■ **DATASET CONTENT**
____

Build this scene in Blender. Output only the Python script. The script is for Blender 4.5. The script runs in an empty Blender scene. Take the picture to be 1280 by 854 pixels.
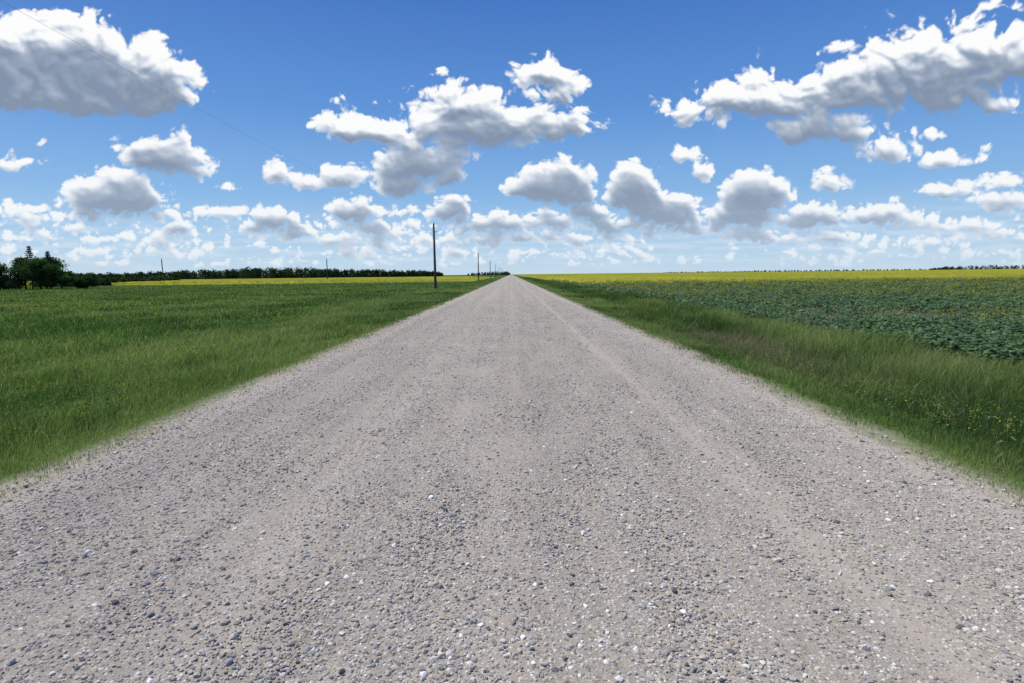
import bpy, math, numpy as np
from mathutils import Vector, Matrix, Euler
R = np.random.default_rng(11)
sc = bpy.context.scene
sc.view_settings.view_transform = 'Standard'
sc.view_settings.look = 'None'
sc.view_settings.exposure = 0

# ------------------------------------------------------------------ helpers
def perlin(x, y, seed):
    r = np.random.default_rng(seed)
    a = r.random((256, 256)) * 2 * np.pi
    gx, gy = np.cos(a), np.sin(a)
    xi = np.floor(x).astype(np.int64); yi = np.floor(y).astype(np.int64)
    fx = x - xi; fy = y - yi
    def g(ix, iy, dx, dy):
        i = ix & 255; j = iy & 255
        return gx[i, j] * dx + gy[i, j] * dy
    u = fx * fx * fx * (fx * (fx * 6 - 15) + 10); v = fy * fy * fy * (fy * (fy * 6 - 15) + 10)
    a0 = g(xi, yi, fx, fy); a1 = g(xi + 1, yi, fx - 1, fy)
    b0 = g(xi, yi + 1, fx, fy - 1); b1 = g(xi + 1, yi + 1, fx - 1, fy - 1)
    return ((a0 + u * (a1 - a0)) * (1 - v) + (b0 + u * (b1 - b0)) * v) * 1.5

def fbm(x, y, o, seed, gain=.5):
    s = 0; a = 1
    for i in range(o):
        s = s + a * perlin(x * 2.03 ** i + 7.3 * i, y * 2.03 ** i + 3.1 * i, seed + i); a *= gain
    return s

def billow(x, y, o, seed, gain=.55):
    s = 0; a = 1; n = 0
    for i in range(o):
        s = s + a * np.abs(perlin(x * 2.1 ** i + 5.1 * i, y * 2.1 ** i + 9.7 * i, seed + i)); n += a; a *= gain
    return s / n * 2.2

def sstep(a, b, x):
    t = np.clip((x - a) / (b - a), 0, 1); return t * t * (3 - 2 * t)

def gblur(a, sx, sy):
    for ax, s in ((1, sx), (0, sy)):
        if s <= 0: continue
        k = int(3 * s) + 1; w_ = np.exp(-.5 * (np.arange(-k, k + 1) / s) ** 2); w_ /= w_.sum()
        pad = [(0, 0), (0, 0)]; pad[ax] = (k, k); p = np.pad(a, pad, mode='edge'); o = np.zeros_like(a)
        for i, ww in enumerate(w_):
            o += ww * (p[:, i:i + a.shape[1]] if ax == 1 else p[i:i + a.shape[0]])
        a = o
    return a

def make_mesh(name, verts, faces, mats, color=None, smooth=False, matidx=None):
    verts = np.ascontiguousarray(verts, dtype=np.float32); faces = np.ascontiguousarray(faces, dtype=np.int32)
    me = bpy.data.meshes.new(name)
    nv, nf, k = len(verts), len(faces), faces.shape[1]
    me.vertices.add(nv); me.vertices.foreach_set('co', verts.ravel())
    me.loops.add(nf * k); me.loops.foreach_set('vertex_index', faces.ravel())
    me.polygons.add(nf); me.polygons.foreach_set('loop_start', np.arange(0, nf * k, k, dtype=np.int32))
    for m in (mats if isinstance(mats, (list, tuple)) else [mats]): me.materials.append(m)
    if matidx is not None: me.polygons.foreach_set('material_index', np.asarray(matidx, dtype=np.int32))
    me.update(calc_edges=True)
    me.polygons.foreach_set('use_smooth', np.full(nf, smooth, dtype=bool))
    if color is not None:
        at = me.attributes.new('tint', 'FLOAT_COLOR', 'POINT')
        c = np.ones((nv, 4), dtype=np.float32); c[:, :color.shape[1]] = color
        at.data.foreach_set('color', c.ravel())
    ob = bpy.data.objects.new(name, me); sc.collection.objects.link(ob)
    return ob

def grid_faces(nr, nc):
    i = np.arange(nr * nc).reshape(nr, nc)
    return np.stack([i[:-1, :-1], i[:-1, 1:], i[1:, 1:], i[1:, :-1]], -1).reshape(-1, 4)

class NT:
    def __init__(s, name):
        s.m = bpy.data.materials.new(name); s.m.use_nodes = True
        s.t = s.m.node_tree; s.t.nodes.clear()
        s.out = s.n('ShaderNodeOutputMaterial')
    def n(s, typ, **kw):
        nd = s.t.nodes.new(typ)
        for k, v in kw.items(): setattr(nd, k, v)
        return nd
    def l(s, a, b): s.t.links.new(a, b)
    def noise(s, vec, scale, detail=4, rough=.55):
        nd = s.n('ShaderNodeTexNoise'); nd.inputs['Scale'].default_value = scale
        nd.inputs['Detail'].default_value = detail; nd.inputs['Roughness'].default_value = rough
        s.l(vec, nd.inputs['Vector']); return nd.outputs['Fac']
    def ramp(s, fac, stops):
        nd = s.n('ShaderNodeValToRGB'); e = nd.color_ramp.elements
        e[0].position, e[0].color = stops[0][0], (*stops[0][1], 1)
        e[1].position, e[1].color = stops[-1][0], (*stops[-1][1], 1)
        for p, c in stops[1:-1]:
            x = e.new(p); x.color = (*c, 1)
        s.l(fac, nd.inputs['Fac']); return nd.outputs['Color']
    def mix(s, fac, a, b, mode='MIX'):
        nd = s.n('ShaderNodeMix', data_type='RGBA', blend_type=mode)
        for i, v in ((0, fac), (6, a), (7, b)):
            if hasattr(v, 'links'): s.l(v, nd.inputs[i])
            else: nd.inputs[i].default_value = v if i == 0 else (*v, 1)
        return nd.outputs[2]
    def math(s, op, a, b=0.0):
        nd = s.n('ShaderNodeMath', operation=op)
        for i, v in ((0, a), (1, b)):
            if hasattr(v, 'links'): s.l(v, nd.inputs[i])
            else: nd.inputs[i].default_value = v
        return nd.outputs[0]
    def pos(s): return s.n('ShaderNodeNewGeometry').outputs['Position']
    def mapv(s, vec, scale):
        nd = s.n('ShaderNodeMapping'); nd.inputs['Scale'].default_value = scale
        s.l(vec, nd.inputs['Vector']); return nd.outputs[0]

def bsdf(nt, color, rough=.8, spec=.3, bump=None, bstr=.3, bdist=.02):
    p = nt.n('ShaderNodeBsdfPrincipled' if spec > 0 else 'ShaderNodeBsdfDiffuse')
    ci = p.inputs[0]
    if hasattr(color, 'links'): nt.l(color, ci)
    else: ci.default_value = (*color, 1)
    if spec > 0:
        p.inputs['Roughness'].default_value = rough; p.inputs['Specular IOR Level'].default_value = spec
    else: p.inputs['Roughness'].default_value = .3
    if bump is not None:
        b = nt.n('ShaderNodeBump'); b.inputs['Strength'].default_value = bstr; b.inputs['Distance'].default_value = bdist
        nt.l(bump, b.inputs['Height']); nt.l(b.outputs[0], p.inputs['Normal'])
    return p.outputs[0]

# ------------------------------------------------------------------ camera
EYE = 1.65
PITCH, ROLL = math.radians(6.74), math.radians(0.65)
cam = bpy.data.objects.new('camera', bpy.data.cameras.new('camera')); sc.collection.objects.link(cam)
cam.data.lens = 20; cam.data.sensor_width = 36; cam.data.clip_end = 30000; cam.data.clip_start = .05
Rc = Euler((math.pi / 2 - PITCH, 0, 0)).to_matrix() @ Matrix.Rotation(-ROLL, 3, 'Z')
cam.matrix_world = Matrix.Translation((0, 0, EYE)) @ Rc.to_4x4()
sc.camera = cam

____

■ **WORK TO BE COMPLETED**
Copy out all of the material exactly as written, without its pictures.

■ **ANSWER**
Build this scene in Blender. Output only the Python script. The script is for Blender 4.5. The script runs in an empty Blender scene. Take the picture to be 1280 by 854 pixels.
import bpy, math, numpy as np
from mathutils import Vector, Matrix, Euler
R = np.random.default_rng(11)
sc = bpy.context.scene
sc.view_settings.view_transform = 'Standard'
sc.view_settings.look = 'None'
sc.view_settings.exposure = 0

# ------------------------------------------------------------------ helpers
def perlin(x, y, seed):
    r = np.random.default_rng(seed)
    a = r.random((256, 256)) * 2 * np.pi
    gx, gy = np.cos(a), np.sin(a)
    xi = np.floor(x).astype(np.int64); yi = np.floor(y).astype(np.int64)
    fx = x - xi; fy = y - yi
    def g(ix, iy, dx, dy):
        i = ix & 255; j = iy & 255
        return gx[i, j] * dx + gy[i, j] * dy
    u = fx * fx * fx * (fx * (fx * 6 - 15) + 10); v = fy * fy * fy * (fy * (fy * 6 - 15) + 10)
    a0 = g(xi, yi, fx, fy); a1 = g(xi + 1, yi, fx - 1, fy)
    b0 = g(xi, yi + 1, fx, fy - 1); b1 = g(xi + 1, yi + 1, fx - 1, fy - 1)
    return ((a0 + u * (a1 - a0)) * (1 - v) + (b0 + u * (b1 - b0)) * v) * 1.5

def fbm(x, y, o, seed, gain=.5):
    s = 0; a = 1
    for i in range(o):
        s = s + a * perlin(x * 2.03 ** i + 7.3 * i, y * 2.03 ** i + 3.1 * i, seed + i); a *= gain
    return s

def billow(x, y, o, seed, gain=.55):
    s = 0; a = 1; n = 0
    for i in range(o):
        s = s + a * np.abs(perlin(x * 2.1 ** i + 5.1 * i, y * 2.1 ** i + 9.7 * i, seed + i)); n += a; a *= gain
    return s / n * 2.2

def sstep(a, b, x):
    t = np.clip((x - a) / (b - a), 0, 1); return t * t * (3 - 2 * t)

def gblur(a, sx, sy):
    for ax, s in ((1, sx), (0, sy)):
        if s <= 0: continue
        k = int(3 * s) + 1; w_ = np.exp(-.5 * (np.arange(-k, k + 1) / s) ** 2); w_ /= w_.sum()
        pad = [(0, 0), (0, 0)]; pad[ax] = (k, k); p = np.pad(a, pad, mode='edge'); o = np.zeros_like(a)
        for i, ww in enumerate(w_):
            o += ww * (p[:, i:i + a.shape[1]] if ax == 1 else p[i:i + a.shape[0]])
        a = o
    return a

def make_mesh(name, verts, faces, mats, color=None, smooth=False, matidx=None):
    verts = np.ascontiguousarray(verts, dtype=np.float32); faces = np.ascontiguousarray(faces, dtype=np.int32)
    me = bpy.data.meshes.new(name)
    nv, nf, k = len(verts), len(faces), faces.shape[1]
    me.vertices.add(nv); me.vertices.foreach_set('co', verts.ravel())
    me.loops.add(nf * k); me.loops.foreach_set('vertex_index', faces.ravel())
    me.polygons.add(nf); me.polygons.foreach_set('loop_start', np.arange(0, nf * k, k, dtype=np.int32))
    for m in (mats if isinstance(mats, (list, tuple)) else [mats]): me.materials.append(m)
    if matidx is not None: me.polygons.foreach_set('material_index', np.asarray(matidx, dtype=np.int32))
    me.update(calc_edges=True)
    me.polygons.foreach_set('use_smooth', np.full(nf, smooth, dtype=bool))
    if color is not None:
        at = me.attributes.new('tint', 'FLOAT_COLOR', 'POINT')
        c = np.ones((nv, 4), dtype=np.float32); c[:, :color.shape[1]] = color
        at.data.foreach_set('color', c.ravel())
    ob = bpy.data.objects.new(name, me); sc.collection.objects.link(ob)
    return ob

def grid_faces(nr, nc):
    i = np.arange(nr * nc).reshape(nr, nc)
    return np.stack([i[:-1, :-1], i[:-1, 1:], i[1:, 1:], i[1:, :-1]], -1).reshape(-1, 4)

class NT:
    def __init__(s, name):
        s.m = bpy.data.materials.new(name); s.m.use_nodes = True
        s.t = s.m.node_tree; s.t.nodes.clear()
        s.out = s.n('ShaderNodeOutputMaterial')
    def n(s, typ, **kw):
        nd = s.t.nodes.new(typ)
        for k, v in kw.items(): setattr(nd, k, v)
        return nd
    def l(s, a, b): s.t.links.new(a, b)
    def noise(s, vec, scale, detail=4, rough=.55):
        nd = s.n('ShaderNodeTexNoise'); nd.inputs['Scale'].default_value = scale
        nd.inputs['Detail'].default_value = detail; nd.inputs['Roughness'].default_value = rough
        s.l(vec, nd.inputs['Vector']); return nd.outputs['Fac']
    def ramp(s, fac, stops):
        nd = s.n('ShaderNodeValToRGB'); e = nd.color_ramp.elements
        e[0].position, e[0].color = stops[0][0], (*stops[0][1], 1)
        e[1].position, e[1].color = stops[-1][0], (*stops[-1][1], 1)
        for p, c in stops[1:-1]:
            x = e.new(p); x.color = (*c, 1)
        s.l(fac, nd.inputs['Fac']); return nd.outputs['Color']
    def mix(s, fac, a, b, mode='MIX'):
        nd = s.n('ShaderNodeMix', data_type='RGBA', blend_type=mode)
        for i, v in ((0, fac), (6, a), (7, b)):
            if hasattr(v, 'links'): s.l(v, nd.inputs[i])
            else: nd.inputs[i].default_value = v if i == 0 else (*v, 1)
        return nd.outputs[2]
    def math(s, op, a, b=0.0):
        nd = s.n('ShaderNodeMath', operation=op)
        for i, v in ((0, a), (1, b)):
            if hasattr(v, 'links'): s.l(v, nd.inputs[i])
            else: nd.inputs[i].default_value = v
        return nd.outputs[0]
    def pos(s): return s.n('ShaderNodeNewGeometry').outputs['Position']
    def mapv(s, vec, scale):
        nd = s.n('ShaderNodeMapping'); nd.inputs['Scale'].default_value = scale
        s.l(vec, nd.inputs['Vector']); return nd.outputs[0]

def bsdf(nt, color, rough=.8, spec=.3, bump=None, bstr=.3, bdist=.02):
    p = nt.n('ShaderNodeBsdfPrincipled' if spec > 0 else 'ShaderNodeBsdfDiffuse')
    ci = p.inputs[0]
    if hasattr(color, 'links'): nt.l(color, ci)
    else: ci.default_value = (*color, 1)
    if spec > 0:
        p.inputs['Roughness'].default_value = rough; p.inputs['Specular IOR Level'].default_value = spec
    else: p.inputs['Roughness'].default_value = .3
    if bump is not None:
        b = nt.n('ShaderNodeBump'); b.inputs['Strength'].default_value = bstr; b.inputs['Distance'].default_value = bdist
        nt.l(bump, b.inputs['Height']); nt.l(b.outputs[0], p.inputs['Normal'])
    return p.outputs[0]

# ------------------------------------------------------------------ camera
EYE = 1.65
PITCH, ROLL = math.radians(6.74), math.radians(0.65)
cam = bpy.data.objects.new('camera', bpy.data.cameras.new('camera')); sc.collection.objects.link(cam)
cam.data.lens = 20; cam.data.sensor_width = 36; cam.data.clip_end = 30000; cam.data.clip_start = .05
Rc = Euler((math.pi / 2 - PITCH, 0, 0)).to_matrix() @ Matrix.Rotation(-ROLL, 3, 'Z')
cam.matrix_world = Matrix.Translation((0, 0, EYE)) @ Rc.to_4x4()
sc.camera = cam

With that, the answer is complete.